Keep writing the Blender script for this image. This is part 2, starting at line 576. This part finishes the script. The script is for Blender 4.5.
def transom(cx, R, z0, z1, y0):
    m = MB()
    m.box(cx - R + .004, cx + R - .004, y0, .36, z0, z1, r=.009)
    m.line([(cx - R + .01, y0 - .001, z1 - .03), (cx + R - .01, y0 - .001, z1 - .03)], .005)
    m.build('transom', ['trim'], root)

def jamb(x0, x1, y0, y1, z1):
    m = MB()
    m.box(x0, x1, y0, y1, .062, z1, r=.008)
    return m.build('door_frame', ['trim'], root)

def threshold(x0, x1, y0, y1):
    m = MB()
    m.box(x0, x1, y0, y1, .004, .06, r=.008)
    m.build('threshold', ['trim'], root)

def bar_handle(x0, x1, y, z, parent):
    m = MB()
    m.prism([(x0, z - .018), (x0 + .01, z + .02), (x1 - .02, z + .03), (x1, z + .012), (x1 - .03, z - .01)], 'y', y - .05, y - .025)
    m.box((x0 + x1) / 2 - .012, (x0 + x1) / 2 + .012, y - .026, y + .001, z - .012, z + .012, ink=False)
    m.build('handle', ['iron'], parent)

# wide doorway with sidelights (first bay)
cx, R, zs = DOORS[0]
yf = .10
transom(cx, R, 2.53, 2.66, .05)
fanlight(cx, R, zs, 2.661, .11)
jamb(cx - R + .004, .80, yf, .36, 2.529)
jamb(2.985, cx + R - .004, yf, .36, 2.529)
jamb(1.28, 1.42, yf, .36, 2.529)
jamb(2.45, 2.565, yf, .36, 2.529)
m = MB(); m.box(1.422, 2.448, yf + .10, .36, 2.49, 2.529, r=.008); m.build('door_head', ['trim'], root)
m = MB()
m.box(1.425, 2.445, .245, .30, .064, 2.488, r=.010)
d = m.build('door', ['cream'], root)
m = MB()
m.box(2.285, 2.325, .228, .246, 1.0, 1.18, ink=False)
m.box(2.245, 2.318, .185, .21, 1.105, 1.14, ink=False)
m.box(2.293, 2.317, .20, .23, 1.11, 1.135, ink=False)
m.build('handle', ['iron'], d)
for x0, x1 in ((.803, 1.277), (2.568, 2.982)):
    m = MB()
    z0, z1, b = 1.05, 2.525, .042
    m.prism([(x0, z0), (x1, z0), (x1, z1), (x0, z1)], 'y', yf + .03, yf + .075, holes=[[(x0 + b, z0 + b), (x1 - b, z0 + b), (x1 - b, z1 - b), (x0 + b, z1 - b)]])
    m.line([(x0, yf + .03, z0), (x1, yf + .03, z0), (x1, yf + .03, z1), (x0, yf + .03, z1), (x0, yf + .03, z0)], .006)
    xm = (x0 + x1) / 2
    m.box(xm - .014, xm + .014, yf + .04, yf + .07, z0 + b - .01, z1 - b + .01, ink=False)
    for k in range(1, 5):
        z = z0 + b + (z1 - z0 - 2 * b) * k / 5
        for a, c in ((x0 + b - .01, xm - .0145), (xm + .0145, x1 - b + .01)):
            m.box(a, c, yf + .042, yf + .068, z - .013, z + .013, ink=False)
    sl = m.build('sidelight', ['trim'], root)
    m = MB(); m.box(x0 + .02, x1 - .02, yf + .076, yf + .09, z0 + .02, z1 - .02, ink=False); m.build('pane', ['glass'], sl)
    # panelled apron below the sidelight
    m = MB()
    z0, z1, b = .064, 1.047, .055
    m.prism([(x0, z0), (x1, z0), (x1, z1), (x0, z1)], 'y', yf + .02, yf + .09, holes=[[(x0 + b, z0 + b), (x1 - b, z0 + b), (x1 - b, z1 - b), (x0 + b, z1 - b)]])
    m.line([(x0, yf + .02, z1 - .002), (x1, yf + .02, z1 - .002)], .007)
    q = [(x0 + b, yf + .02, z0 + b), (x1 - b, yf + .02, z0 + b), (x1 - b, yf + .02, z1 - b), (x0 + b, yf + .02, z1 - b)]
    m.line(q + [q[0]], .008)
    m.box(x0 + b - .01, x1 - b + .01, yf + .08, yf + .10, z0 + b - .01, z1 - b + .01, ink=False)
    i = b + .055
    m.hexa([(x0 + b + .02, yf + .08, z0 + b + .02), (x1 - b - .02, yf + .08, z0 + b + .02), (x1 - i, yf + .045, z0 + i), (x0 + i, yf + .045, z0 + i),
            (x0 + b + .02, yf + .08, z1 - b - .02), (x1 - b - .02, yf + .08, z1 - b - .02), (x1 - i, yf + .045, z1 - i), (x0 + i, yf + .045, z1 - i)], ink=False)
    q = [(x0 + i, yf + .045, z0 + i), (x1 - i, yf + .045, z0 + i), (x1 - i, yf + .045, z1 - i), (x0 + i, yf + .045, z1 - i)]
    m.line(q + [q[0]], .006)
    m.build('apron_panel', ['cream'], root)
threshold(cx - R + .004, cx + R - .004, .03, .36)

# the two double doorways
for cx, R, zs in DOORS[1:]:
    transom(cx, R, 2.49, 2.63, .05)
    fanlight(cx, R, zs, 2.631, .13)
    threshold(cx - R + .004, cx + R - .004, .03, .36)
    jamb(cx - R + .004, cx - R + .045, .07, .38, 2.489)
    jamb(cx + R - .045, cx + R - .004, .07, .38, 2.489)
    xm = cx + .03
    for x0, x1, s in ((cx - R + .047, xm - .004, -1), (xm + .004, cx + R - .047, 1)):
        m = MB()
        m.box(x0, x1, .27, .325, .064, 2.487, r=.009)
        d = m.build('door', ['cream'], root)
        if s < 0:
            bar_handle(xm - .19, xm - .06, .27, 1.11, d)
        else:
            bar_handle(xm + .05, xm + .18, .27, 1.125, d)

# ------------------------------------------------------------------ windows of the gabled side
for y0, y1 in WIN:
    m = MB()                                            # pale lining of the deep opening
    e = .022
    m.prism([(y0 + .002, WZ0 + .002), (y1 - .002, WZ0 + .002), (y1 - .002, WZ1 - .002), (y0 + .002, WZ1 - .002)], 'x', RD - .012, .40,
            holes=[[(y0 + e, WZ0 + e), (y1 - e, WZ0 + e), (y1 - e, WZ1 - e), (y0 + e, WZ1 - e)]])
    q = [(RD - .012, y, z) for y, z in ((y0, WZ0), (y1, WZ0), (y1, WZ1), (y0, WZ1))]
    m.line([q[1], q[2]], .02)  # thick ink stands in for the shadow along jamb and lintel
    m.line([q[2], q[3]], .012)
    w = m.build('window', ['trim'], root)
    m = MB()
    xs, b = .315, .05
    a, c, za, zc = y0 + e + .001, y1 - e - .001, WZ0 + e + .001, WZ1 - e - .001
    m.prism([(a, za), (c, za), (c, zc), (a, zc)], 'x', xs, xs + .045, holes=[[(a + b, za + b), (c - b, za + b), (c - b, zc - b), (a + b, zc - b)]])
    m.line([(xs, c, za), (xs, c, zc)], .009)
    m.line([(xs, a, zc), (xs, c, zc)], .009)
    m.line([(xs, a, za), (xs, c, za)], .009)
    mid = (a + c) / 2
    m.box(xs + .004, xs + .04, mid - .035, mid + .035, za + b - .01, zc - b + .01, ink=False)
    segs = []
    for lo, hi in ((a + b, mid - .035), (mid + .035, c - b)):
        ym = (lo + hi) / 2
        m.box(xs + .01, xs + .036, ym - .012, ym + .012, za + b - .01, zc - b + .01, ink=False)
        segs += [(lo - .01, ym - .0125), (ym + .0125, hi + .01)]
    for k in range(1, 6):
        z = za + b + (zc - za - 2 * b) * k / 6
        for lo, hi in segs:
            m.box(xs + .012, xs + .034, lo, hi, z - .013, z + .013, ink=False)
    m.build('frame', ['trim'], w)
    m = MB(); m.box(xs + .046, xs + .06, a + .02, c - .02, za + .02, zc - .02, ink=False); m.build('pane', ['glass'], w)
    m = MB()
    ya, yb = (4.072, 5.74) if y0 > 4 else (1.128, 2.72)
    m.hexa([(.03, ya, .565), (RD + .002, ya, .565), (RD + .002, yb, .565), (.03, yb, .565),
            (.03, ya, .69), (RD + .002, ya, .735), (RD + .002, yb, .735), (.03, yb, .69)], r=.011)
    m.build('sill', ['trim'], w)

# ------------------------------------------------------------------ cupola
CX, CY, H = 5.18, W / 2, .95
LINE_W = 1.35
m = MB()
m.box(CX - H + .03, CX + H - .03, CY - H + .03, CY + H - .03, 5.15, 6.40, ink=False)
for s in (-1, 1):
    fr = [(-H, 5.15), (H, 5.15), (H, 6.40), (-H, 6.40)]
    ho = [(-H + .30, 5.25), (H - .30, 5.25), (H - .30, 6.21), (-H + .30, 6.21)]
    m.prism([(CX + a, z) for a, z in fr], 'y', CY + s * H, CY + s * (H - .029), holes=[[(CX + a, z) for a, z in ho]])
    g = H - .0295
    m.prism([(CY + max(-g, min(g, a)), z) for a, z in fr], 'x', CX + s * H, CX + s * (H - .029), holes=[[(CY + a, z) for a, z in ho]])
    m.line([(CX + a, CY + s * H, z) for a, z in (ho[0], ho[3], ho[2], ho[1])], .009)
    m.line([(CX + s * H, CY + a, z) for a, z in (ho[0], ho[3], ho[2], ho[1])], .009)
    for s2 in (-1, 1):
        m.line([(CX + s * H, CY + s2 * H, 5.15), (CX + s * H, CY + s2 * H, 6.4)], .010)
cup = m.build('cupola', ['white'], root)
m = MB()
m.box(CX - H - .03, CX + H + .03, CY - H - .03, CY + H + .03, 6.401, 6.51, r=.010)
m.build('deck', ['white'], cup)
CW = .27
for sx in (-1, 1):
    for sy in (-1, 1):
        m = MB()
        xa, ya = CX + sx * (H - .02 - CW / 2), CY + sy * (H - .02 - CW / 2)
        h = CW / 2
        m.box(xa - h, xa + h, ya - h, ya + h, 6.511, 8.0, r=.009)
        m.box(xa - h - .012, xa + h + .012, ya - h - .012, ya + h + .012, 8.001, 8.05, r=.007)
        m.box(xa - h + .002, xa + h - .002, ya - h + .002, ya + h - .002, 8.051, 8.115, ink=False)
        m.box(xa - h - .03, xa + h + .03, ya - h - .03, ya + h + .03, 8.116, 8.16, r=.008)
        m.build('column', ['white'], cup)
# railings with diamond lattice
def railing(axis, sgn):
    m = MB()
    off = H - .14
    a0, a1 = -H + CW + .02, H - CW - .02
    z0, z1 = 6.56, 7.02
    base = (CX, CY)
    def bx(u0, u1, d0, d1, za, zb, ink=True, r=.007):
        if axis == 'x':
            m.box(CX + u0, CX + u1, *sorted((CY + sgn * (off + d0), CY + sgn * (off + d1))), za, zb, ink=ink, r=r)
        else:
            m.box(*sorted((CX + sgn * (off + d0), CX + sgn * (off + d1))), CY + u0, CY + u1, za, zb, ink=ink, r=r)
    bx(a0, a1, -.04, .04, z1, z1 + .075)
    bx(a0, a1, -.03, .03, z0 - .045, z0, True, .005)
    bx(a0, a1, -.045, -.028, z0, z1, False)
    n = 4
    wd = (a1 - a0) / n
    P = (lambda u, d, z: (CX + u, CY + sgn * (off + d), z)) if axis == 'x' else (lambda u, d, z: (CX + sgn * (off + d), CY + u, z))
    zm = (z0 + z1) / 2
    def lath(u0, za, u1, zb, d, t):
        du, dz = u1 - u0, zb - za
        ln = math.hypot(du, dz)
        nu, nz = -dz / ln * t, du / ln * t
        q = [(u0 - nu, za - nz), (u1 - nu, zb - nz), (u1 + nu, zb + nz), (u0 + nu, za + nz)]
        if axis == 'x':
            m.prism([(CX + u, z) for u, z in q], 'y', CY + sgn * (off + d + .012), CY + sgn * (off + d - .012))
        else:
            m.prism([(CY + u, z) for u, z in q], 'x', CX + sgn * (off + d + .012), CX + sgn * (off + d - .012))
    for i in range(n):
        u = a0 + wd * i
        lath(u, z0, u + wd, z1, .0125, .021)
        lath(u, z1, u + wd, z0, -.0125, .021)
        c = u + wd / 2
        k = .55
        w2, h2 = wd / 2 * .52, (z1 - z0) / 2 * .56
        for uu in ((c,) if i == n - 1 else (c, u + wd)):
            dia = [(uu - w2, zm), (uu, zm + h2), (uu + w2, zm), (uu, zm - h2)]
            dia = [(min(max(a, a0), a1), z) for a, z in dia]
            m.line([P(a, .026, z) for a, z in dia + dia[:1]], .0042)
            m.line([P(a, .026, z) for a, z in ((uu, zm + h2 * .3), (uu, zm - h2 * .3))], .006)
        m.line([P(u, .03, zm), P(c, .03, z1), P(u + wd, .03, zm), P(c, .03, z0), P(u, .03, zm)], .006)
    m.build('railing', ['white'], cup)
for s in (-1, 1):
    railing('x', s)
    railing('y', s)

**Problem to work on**
Starting at the first line of the material above, reproduce each line exactly up to and including the line with "m.build('transom', ['trim'], root)".

**Reply**
Keep writing the Blender script for this image. This is part 2, starting at line 576. This part finishes the script. The script is for Blender 4.5.
def transom(cx, R, z0, z1, y0):
    m = MB()
    m.box(cx - R + .004, cx + R - .004, y0, .36, z0, z1, r=.009)
    m.line([(cx - R + .01, y0 - .001, z1 - .03), (cx + R - .01, y0 - .001, z1 - .03)], .005)
    m.build('transom', ['trim'], root)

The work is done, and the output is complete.